A Vizinha
Nasci nesta casa e aqui vivo há mais de 90 anos! Tive uma vida muito boa, passeei muito com meu marido por esse mundo fora… sabia que ele entrou no filme “Camões” em 45? Eu era modista, trabalhei para a Companhia Nacional de Bailado, entre outras”- dizia, enquanto me convidava a entrar e se dirigia para a sala de jantar para me mostrar as inúmeras fotografias que expõe orgulhosamente no aparador dessa divisão.
“Hoje em dia vive-se mal… tem-se tudo mas não se sabe viver… não se sabe apreciar o que se tem, porque se quer sempre mais” – continuou.
“Eu também era muito alta, tal como a menina, agora estou reduzida a isto, caí há três anos, parti o fémur e tem sido uma recuperação lenta. Mas venha ver, venha ver as fotos” – enquanto abria uma das gavetas do aparador para me mostrar as ilustrações do seu glorioso passado. Fotos antigas. Um casal jovem, de feições bonitas. Altos. Apensas às fotos, mais recordações: contas de restaurantes de capitais europeias, bilhetes de teatro, postais. Toda uma vida naquela gaveta. O tempo em que eram jovens e bonitos.
“Está a ver? Eu fiz os chapéus todos deste bailado, é o meu nome que vê aí” – disse, enquanto me mostrava um panfleto antigo da CNB.

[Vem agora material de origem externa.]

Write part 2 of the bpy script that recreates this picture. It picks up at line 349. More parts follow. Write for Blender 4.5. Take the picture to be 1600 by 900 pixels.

“Da próxima vez que vier cá trago-lhe umas fotos minhas também!” – respondi irreflectidamente. Na realidade, o meu passado ainda é muito o meu presente, comparativamente ao que tinha acabado de presenciar. Afinal de contas tenho pouco mais de 30 anos, quase os mesmos que ela tem de reforma!
“Traga, sim, quero vê-las! Sabe que vão vender o palácio daí da frente? Conheço bem os marqueses, fazia roupas para as meninas… vê, nesta foto? Sou eu com elas, há muitos anos. Agora estão todos no Brasil e querem desfazer-se do palácio…”
” Foi um prazer, até à próxima!”- despedi-me.
“As suas fotos! Não se esqueça de trazê-las da próxima vez!”- lembrou-me, enquanto me via acenar com a cabeça antes de fechar cuidadosamente a porta.
Depois de constatar mais uma vez que a casa ainda está inteira, verificação que faço frequentemente devido ao corropio do entra e sai dos turistas, o que mais gosto de fazer é ir descobrindo a vizinhança, a maioria dela já bastante idosa, e as suas inúmeras experiências passadas, as suas memórias. Vidas de outros tempos. Vidas cheias, ciclos prestes a completar-se. Vozes de uma Lisboa desaparecida.